- **What the exercise asks**: Restate the entire listing word for word.
___ Raw data ___
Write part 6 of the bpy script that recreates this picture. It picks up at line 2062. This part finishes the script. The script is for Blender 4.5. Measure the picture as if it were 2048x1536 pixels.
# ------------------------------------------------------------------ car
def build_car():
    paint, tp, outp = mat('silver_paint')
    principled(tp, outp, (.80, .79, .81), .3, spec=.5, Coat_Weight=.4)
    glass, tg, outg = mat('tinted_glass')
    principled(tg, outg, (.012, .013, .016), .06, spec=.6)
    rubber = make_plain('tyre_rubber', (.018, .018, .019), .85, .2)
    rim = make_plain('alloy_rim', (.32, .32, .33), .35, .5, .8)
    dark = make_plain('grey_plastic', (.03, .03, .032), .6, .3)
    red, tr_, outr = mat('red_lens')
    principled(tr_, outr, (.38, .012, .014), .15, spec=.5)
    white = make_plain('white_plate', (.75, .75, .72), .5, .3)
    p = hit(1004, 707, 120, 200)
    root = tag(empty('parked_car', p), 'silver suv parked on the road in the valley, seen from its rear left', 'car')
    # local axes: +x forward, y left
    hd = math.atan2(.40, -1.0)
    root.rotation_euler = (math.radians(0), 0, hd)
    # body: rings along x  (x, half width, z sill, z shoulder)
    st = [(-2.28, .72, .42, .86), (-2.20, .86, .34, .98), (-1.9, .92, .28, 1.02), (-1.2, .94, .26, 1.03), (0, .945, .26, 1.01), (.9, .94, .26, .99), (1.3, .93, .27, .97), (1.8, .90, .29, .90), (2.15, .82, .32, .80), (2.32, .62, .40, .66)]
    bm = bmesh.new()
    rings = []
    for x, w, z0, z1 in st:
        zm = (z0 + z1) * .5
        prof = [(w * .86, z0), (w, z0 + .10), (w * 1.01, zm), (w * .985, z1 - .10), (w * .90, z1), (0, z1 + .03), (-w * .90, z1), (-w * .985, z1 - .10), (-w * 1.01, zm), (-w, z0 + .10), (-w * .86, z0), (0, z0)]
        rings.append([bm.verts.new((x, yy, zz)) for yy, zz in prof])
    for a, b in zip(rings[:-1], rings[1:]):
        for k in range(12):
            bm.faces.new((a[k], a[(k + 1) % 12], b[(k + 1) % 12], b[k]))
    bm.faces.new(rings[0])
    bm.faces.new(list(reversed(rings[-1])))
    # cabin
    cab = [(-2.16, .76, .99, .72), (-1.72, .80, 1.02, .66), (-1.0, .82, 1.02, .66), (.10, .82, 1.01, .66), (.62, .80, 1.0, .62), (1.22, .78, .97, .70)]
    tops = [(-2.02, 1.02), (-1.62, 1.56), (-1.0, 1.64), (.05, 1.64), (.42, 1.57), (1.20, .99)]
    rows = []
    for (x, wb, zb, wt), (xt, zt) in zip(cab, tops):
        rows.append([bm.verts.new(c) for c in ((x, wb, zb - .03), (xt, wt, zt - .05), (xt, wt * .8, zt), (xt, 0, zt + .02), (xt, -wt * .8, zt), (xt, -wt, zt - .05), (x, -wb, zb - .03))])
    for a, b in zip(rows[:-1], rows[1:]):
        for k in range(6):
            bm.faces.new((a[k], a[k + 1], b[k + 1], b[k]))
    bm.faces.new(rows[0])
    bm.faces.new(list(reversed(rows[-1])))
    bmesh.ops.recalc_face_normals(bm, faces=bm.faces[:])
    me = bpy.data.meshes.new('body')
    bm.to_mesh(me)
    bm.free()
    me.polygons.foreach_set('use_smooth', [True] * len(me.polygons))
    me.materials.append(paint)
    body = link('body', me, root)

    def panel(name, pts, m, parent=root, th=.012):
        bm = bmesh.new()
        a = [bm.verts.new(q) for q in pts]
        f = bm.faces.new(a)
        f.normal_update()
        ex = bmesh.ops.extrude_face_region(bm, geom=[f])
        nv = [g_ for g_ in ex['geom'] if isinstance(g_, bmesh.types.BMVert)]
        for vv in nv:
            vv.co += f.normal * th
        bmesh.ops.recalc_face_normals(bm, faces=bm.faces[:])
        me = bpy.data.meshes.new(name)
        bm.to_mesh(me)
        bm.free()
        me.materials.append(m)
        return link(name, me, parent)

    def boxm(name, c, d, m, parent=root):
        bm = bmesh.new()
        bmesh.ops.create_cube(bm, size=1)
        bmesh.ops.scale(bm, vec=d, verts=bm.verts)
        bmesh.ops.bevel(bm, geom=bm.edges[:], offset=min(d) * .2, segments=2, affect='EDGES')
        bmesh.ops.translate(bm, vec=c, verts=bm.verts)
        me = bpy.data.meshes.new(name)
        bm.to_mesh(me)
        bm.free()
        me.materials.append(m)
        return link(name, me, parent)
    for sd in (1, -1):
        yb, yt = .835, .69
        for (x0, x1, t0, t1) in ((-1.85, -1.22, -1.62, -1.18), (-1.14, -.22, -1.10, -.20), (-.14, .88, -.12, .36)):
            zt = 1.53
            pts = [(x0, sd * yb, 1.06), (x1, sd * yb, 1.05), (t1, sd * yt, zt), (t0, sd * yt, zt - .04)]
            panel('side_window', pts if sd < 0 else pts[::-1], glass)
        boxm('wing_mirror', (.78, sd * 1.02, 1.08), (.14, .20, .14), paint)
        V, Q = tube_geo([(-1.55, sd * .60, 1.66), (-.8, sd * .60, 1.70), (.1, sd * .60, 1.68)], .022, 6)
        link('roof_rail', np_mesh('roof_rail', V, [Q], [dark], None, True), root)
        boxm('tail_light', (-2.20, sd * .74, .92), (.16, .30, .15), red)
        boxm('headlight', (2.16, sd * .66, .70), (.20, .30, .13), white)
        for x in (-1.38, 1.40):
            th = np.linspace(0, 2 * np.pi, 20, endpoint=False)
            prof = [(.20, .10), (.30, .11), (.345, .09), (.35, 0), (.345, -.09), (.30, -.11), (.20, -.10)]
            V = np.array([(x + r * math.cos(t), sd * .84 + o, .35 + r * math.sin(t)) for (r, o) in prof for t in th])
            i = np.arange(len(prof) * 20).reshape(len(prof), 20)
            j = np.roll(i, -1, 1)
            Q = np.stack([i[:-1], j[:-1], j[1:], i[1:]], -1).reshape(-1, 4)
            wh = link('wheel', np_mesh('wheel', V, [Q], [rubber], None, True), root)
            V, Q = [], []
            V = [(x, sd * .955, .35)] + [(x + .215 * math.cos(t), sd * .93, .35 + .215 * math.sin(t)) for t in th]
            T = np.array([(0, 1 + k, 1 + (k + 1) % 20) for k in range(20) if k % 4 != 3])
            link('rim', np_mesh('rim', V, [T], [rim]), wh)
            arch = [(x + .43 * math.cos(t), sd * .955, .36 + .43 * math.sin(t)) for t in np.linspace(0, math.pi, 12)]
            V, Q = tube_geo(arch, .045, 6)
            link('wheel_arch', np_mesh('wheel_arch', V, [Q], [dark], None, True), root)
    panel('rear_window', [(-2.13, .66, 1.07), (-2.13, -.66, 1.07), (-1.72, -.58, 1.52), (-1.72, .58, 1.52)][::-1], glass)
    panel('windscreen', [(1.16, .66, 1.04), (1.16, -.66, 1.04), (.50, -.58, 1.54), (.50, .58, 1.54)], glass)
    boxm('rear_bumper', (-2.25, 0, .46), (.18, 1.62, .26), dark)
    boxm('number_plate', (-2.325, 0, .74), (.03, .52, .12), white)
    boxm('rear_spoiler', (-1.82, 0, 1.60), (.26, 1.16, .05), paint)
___
- **Task solution**:
Write part 6 of the bpy script that recreates this picture. It picks up at line 2062. This part finishes the script. The script is for Blender 4.5. Measure the picture as if it were 2048x1536 pixels.
# ------------------------------------------------------------------ car
def build_car():
    paint, tp, outp = mat('silver_paint')
    principled(tp, outp, (.80, .79, .81), .3, spec=.5, Coat_Weight=.4)
    glass, tg, outg = mat('tinted_glass')
    principled(tg, outg, (.012, .013, .016), .06, spec=.6)
    rubber = make_plain('tyre_rubber', (.018, .018, .019), .85, .2)
    rim = make_plain('alloy_rim', (.32, .32, .33), .35, .5, .8)
    dark = make_plain('grey_plastic', (.03, .03, .032), .6, .3)
    red, tr_, outr = mat('red_lens')
    principled(tr_, outr, (.38, .012, .014), .15, spec=.5)
    white = make_plain('white_plate', (.75, .75, .72), .5, .3)
    p = hit(1004, 707, 120, 200)
    root = tag(empty('parked_car', p), 'silver suv parked on the road in the valley, seen from its rear left', 'car')
    # local axes: +x forward, y left
    hd = math.atan2(.40, -1.0)
    root.rotation_euler = (math.radians(0), 0, hd)
    # body: rings along x  (x, half width, z sill, z shoulder)
    st = [(-2.28, .72, .42, .86), (-2.20, .86, .34, .98), (-1.9, .92, .28, 1.02), (-1.2, .94, .26, 1.03), (0, .945, .26, 1.01), (.9, .94, .26, .99), (1.3, .93, .27, .97), (1.8, .90, .29, .90), (2.15, .82, .32, .80), (2.32, .62, .40, .66)]
    bm = bmesh.new()
    rings = []
    for x, w, z0, z1 in st:
        zm = (z0 + z1) * .5
        prof = [(w * .86, z0), (w, z0 + .10), (w * 1.01, zm), (w * .985, z1 - .10), (w * .90, z1), (0, z1 + .03), (-w * .90, z1), (-w * .985, z1 - .10), (-w * 1.01, zm), (-w, z0 + .10), (-w * .86, z0), (0, z0)]
        rings.append([bm.verts.new((x, yy, zz)) for yy, zz in prof])
    for a, b in zip(rings[:-1], rings[1:]):
        for k in range(12):
            bm.faces.new((a[k], a[(k + 1) % 12], b[(k + 1) % 12], b[k]))
    bm.faces.new(rings[0])
    bm.faces.new(list(reversed(rings[-1])))
    # cabin
    cab = [(-2.16, .76, .99, .72), (-1.72, .80, 1.02, .66), (-1.0, .82, 1.02, .66), (.10, .82, 1.01, .66), (.62, .80, 1.0, .62), (1.22, .78, .97, .70)]
    tops = [(-2.02, 1.02), (-1.62, 1.56), (-1.0, 1.64), (.05, 1.64), (.42, 1.57), (1.20, .99)]
    rows = []
    for (x, wb, zb, wt), (xt, zt) in zip(cab, tops):
        rows.append([bm.verts.new(c) for c in ((x, wb, zb - .03), (xt, wt, zt - .05), (xt, wt * .8, zt), (xt, 0, zt + .02), (xt, -wt * .8, zt), (xt, -wt, zt - .05), (x, -wb, zb - .03))])
    for a, b in zip(rows[:-1], rows[1:]):
        for k in range(6):
            bm.faces.new((a[k], a[k + 1], b[k + 1], b[k]))
    bm.faces.new(rows[0])
    bm.faces.new(list(reversed(rows[-1])))
    bmesh.ops.recalc_face_normals(bm, faces=bm.faces[:])
    me = bpy.data.meshes.new('body')
    bm.to_mesh(me)
    bm.free()
    me.polygons.foreach_set('use_smooth', [True] * len(me.polygons))
    me.materials.append(paint)
    body = link('body', me, root)

    def panel(name, pts, m, parent=root, th=.012):
        bm = bmesh.new()
        a = [bm.verts.new(q) for q in pts]
        f = bm.faces.new(a)
        f.normal_update()
        ex = bmesh.ops.extrude_face_region(bm, geom=[f])
        nv = [g_ for g_ in ex['geom'] if isinstance(g_, bmesh.types.BMVert)]
        for vv in nv:
            vv.co += f.normal * th
        bmesh.ops.recalc_face_normals(bm, faces=bm.faces[:])
        me = bpy.data.meshes.new(name)
        bm.to_mesh(me)
        bm.free()
        me.materials.append(m)
        return link(name, me, parent)

    def boxm(name, c, d, m, parent=root):
        bm = bmesh.new()
        bmesh.ops.create_cube(bm, size=1)
        bmesh.ops.scale(bm, vec=d, verts=bm.verts)
        bmesh.ops.bevel(bm, geom=bm.edges[:], offset=min(d) * .2, segments=2, affect='EDGES')
        bmesh.ops.translate(bm, vec=c, verts=bm.verts)
        me = bpy.data.meshes.new(name)
        bm.to_mesh(me)
        bm.free()
        me.materials.append(m)
        return link(name, me, parent)
    for sd in (1, -1):
        yb, yt = .835, .69
        for (x0, x1, t0, t1) in ((-1.85, -1.22, -1.62, -1.18), (-1.14, -.22, -1.10, -.20), (-.14, .88, -.12, .36)):
            zt = 1.53
            pts = [(x0, sd * yb, 1.06), (x1, sd * yb, 1.05), (t1, sd * yt, zt), (t0, sd * yt, zt - .04)]
            panel('side_window', pts if sd < 0 else pts[::-1], glass)
        boxm('wing_mirror', (.78, sd * 1.02, 1.08), (.14, .20, .14), paint)
        V, Q = tube_geo([(-1.55, sd * .60, 1.66), (-.8, sd * .60, 1.70), (.1, sd * .60, 1.68)], .022, 6)
        link('roof_rail', np_mesh('roof_rail', V, [Q], [dark], None, True), root)
        boxm('tail_light', (-2.20, sd * .74, .92), (.16, .30, .15), red)
        boxm('headlight', (2.16, sd * .66, .70), (.20, .30, .13), white)
        for x in (-1.38, 1.40):
            th = np.linspace(0, 2 * np.pi, 20, endpoint=False)
            prof = [(.20, .10), (.30, .11), (.345, .09), (.35, 0), (.345, -.09), (.30, -.11), (.20, -.10)]
            V = np.array([(x + r * math.cos(t), sd * .84 + o, .35 + r * math.sin(t)) for (r, o) in prof for t in th])
            i = np.arange(len(prof) * 20).reshape(len(prof), 20)
            j = np.roll(i, -1, 1)
            Q = np.stack([i[:-1], j[:-1], j[1:], i[1:]], -1).reshape(-1, 4)
            wh = link('wheel', np_mesh('wheel', V, [Q], [rubber], None, True), root)
            V, Q = [], []
            V = [(x, sd * .955, .35)] + [(x + .215 * math.cos(t), sd * .93, .35 + .215 * math.sin(t)) for t in th]
            T = np.array([(0, 1 + k, 1 + (k + 1) % 20) for k in range(20) if k % 4 != 3])
            link('rim', np_mesh('rim', V, [T], [rim]), wh)
            arch = [(x + .43 * math.cos(t), sd * .955, .36 + .43 * math.sin(t)) for t in np.linspace(0, math.pi, 12)]
            V, Q = tube_geo(arch, .045, 6)
            link('wheel_arch', np_mesh('wheel_arch', V, [Q], [dark], None, True), root)
    panel('rear_window', [(-2.13, .66, 1.07), (-2.13, -.66, 1.07), (-1.72, -.58, 1.52), (-1.72, .58, 1.52)][::-1], glass)
    panel('windscreen', [(1.16, .66, 1.04), (1.16, -.66, 1.04), (.50, -.58, 1.54), (.50, .58, 1.54)], glass)
    boxm('rear_bumper', (-2.25, 0, .46), (.18, 1.62, .26), dark)
    boxm('number_plate', (-2.325, 0, .74), (.03, .52, .12), white)
    boxm('rear_spoiler', (-1.82, 0, 1.60), (.26, 1.16, .05), paint)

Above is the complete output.